What is needed -
Collect all lines containing the word "high" from the data.
━━━━━ Data excerpt
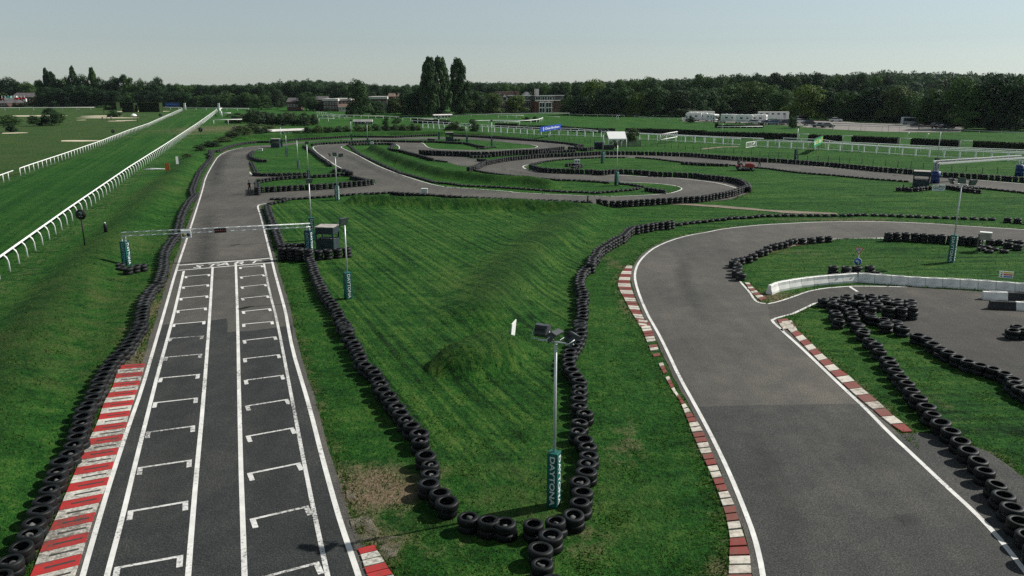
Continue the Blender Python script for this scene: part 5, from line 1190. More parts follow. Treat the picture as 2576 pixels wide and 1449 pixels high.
MH = [('W 175,222', 2.75, 'motorhome at the left end of the row, half behind a round bush'), ('W 262,222', -.35, 'motorhome second from the left, cab towards the right'), ('W 398,232', -1.2, 'boxy motorhome just left of the pale green bush'), ('W 598,243', -.25, 'motorhome right of the pale green bush'), ('W 770,250', -.3, 'striped motorhome in the middle, above the brush jump'), ('W 905,248', 2.6, 'motorhome at the right of the row before the long trailer')]
for s, rz, l in MH: motorhome(s, rz, l, 7.2, 3.2 if 'boxy' not in l else 3.0)
def trailer(base, rz, L, H, label, name='horse_trailer', wins=5):
    b = G(*px(base)[0]); t = thing(name, label, 'trailer', b, rz)
    o = MB().box((0, 0, H/2+.5), (L, 2.4, H-.9), WHITE).build('body', t); bv = o.modifiers.new('b', 'BEVEL'); bv.width = .12; bv.segments = 2
    for i in range(wins): MB().box((-L*.42+L*.19*i, -1.204, H-.75), (1.0, .03, .55), GLASS).build('window', t)
    MB().box((L*.36, -1.204, H*.45), (.9, .03, H*.6), mat('trailer_door', (.5, .5, .48)) if 'trailer_door' not in bpy.data.materials else bpy.data.materials['trailer_door']).build('door', t); MB().box((0, 0, H+.03), (L*1.005, 2.44, .06), RENDER).build('roof', t)
    MB().box((0, 0, .55), (L*.9, 2.2, .3), BLACKPL).build('chassis', t); wheels(t, (-L*.3, -L*.2, L*.3), 1.18, .45, .25)
trailer('W 1085,228', -.06, 11.8, 3.75, 'long tall white trailer with small high windows at the right of the motorhomes'); trailer('W 272,212', -.03, 10.4, 3.5, 'long low white truck body behind the motorhomes at the left', 'truck_trailer', 0)
for s, rz, pn, l, k in (('W 880,258', -.2, CARWHITE, 'white car in front of the right motorhome', 'hatch'), ('W 1030,262', .2, CARBLACK, 'dark car left of the bright blue car', 'hatch'), ('W 1095,265', .1, CARBLUE, 'bright blue car in front of the long trailer', 'hatch'), ('W 1150,262', 2.9, CARWHITE, 'white car low in front of the trailer wheels', 'hatch'), ('W 1210,262', -.4, CARSILV, 'pale people carrier at the trailer right end', 'suv'), ('W 1240,268', .1, CARBLACK, 'dark car left of the tall round bush', 'suv'), ('W 1395,195', 2.8, CARWHITE, 'white car deepest in the park beside the wood', 'suv'), ('W 1390,248', .3, CARWHITE, 'white car right of the tall round bush', 'hatch'),
    ('X 110,276', .05, CARBLACK, 'dark long car, leftmost of the three dark cars', 'suv'), ('X 215,297', 3.0, CARBLACK, 'dark car in the middle of the three dark cars', 'hatch'), ('X 308,300', .1, CARBLACK, 'dark car with bright rear window, rightmost of the three dark cars', 'hatch'), ('X 405,232', -.1, CARWHITE, 'white car alone at the shaded back of the gravel', 'hatch'), ('X 50,205', .2, CARBLACK, 'dark car under the trees at the back of the gravel', 'hatch'), ('R 1420,80', .25, CARBLACK, 'dark estate car behind the dark floodlight head', 'suv'), ('R 1530,90', .1, CARBLACK, 'low dark car right of the estate car', 'hatch')):
    car(s, rz, pn, l, k, s=1.12)
van('X 1255,265', -.05, CARPALE, 'pale minibus parked alone at the right of the gravel', 6.4, 2.7); van('R 1620,45', -1.9, CARWHITE, 'white van parked nose on under the right hand trees', 5.2, 2.4, 'parked_van')

# ------------------------------------------------------------------ people
def person(name, label, loc, rz, pose, cloth_top, cloth_leg, group=None, h=1.76, top_skin=True):
    J = {'pelvis': (0, 0, .95), 'waist': (0, .0, 1.08), 'chest': (0, .01, 1.32), 'neck': (0, 0, 1.49), 'head0': (0, .015, 1.56), 'head1': (0, .03, 1.66), 'head2': (0, .02, 1.74)}
    R = {'pelvis': .125, 'waist': .115, 'chest': .135, 'neck': .055, 'head0': .075, 'head1': .095, 'head2': .07}
    for s, n in ((1, 'r'), (-1, 'l')):
        J.update({'hip'+n: (.09*s, 0, .90), 'knee'+n: (.10*s, .01, .50), 'ank'+n: (.10*s, -.01, .09), 'toe'+n: (.11*s, .15, .04), 'sh'+n: (.19*s, 0, 1.42), 'elb'+n: (.24*s, -.02, 1.14), 'wri'+n: (.25*s, .06, .90), 'hand'+n: (.25*s, .09, .81)})
        R.update({'hip'+n: .088, 'knee'+n: .06, 'ank'+n: .045, 'toe'+n: .035, 'sh'+n: .058, 'elb'+n: .042, 'wri'+n: .03, 'hand'+n: .03})
    J.update(pose)
    E = [('pelvis', 'waist'), ('waist', 'chest'), ('chest', 'neck'), ('neck', 'head0'), ('head0', 'head1'), ('head1', 'head2')]
    for n in 'rl': E += [('pelvis', 'hip'+n), ('hip'+n, 'knee'+n), ('knee'+n, 'ank'+n), ('ank'+n, 'toe'+n), ('chest', 'sh'+n), ('sh'+n, 'elb'+n), ('elb'+n, 'wri'+n), ('wri'+n, 'hand'+n)]
    names = list(J); 
    me = bpy.data.meshes.new('person_skeleton'); me.from_pydata([J[n] for n in names], [(names.index(a), names.index(b)) for a, b in E], [])
    o = bpy.data.objects.new('person_skeleton', me); COL.objects.link(o)
    o.modifiers.new('skin', 'SKIN'); sub = o.modifiers.new('sub', 'SUBSURF'); sub.levels = 1; sub.render_levels = 1
    for i, n in enumerate(names):
        sv = me.skin_vertices[0].data[i]; sv.radius = (R[n]*(1.12 if n in ('chest', 'pelvis', 'waist') else 1), R[n]*(.82 if n in ('chest', 'waist') else 1)); sv.use_root = (n == 'pelvis')
    bpy.context.view_layer.update(); dg = bpy.context.evaluated_depsgraph_get()
    m2 = bpy.data.meshes.new_from_object(o.evaluated_get(dg)); bpy.data.objects.remove(o)
    bm = bmesh.new(); bm.from_mesh(m2)
    for n in 'rl':                  # fingers and thumb on each hand, nose and ears on the head
        hd = Vector(J['hand'+n]); wr = Vector(J['wri'+n]); ax = (hd-wr).normalized(); sd = ax.cross(Vector((0, 1, 0.3))).normalized(); fw = sd.cross(ax)
        for k in range(5):
            ln = (.055, .078, .085, .078, .06)[k]; st = hd+ax*.01+sd*(.022*(k-2)) if k else hd-ax*.04+sd*.035
            dr = ax if k else (ax*.6+sd).normalized()
            mid = st+dr*ln*.55; en = mid+(dr*.8+fw*.5).normalized()*ln*.5
            for a, b, r in ((st, mid, .010), (mid, en, .0085)):
                mt = Matrix.Translation((a+b)/2) @ (b-a).to_track_quat('Z', 'Y').to_matrix().to_4x4() @ Matrix.Diagonal((r*2, r*2, (b-a).length*1.1, 1))
                bmesh.ops.create_cube(bm, size=1, matrix=mt)
    hd = Vector(J['head1'])
    for c, d in (((0, .098, -.015), (.03, .035, .045)), ((.095, 0, -.01), (.02, .04, .06)), ((-.095, 0, -.01), (.02, .04, .06))):
        bmesh.ops.create_cube(bm, size=1, matrix=Matrix.Translation(hd+Vector(c)) @ Matrix.Diagonal((*d, 1)))
    bm.to_mesh(m2); bm.free()
    m2.name = 'person'
    for m in (SKIN, cloth_top, cloth_leg, BLACKPL): m2.materials.append(m)
    segs = [(a, b, 0 if a in ('neck', 'head0', 'head1') or a[:3] == 'wri' or (top_skin and a[:3] == 'elb') else 3 if a[:3] == 'ank' else 2 if a[:3] in ('hip', 'kne') or b[:3] == 'hip' else 1) for a, b in E]
    for p in m2.polygons:
        c = Vector(p.center); best = (9, 0)
        for a, b, k in segs:
            A, B = Vector(J[a]), Vector(J[b]); d = B-A; tt = max(0, min(1, (c-A).dot(d)/d.length_squared)); q = (c-A-d*tt).length-R[a]*.3
            if q < best[0]: best = (q, k)
        p.material_index = best[1]; p.use_smooth = True
    ob = bpy.data.objects.new(name, m2); ob.location = loc; ob.rotation_euler = (0, 0, rz); k = h/1.78; ob.scale = (k,)*3
    link(ob); tag(ob, label, 'person', group)
    hb = MB(); h1 = Vector(J['head1']); 
    hb.lathe([(0, .125), (.05, .118), (.09, .08), (.106, .02), (.102, -.03), (.09, -.05)], HAIR, 14, (h1.x, h1.y-.018, h1.z)); hb.build('hair', ob)
    eb = MB()
    for s in (-1, 1): eb.box((h1.x+.034*s, h1.y+.088, h1.z+.012), (.022, .012, .012), BLACKP)
    eb.box((h1.x, h1.y+.086, h1.z-.052), (.045, .012, .01), REDP); eb.build('face', ob)
    return ob
walk = {'kneer': (.10, .16, .53), 'ankr': (.10, .10, .10), 'toer': (.11, .26, .05), 'kneel': (-.09, -.02, .50), 'ankl': (-.09, -.26, .14), 'toel': (-.10, -.14, .04)}
p = G(629, 487.4)
person('person', 'person in black T-shirt and trousers walking down the kart straight', p, pi*.96, dict(walk, elbr=(.25, -.06, 1.15), wrir=(.12, .16, 1.12), handr=(.05, .22, 1.13), elbl=(-.26, -.05, 1.15), wril=(-.30, .16, 1.12), handl=(-.31, .25, 1.13)), CLOTHB, CLOTHB, h=1.8)
p = pt('M4 1108,905')
person('person', 'person in dark clothes walking along the track just right of the red mower', p, -pi*.42, dict(walk, elbl=(-.25, -.1, 1.16), wril=(-.22, .12, 1.0), handl=(-.2, .2, .96), elbr=(.25, -.14, 1.16), wrir=(.26, -.12, .92), handr=(.26, -.10, .84)), CLOTHB, CLOTHB, h=1.8, top_skin=False)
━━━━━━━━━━
Final answer -
Continue the Blender Python script for this scene: part 5, from line 1190. More parts follow. Treat the picture as 2576 pixels wide and 1449 pixels high.
trailer('W 1085,228', -.06, 11.8, 3.75, 'long tall white trailer with small high windows at the right of the motorhomes'); trailer('W 272,212', -.03, 10.4, 3.5, 'long low white truck body behind the motorhomes at the left', 'truck_trailer', 0)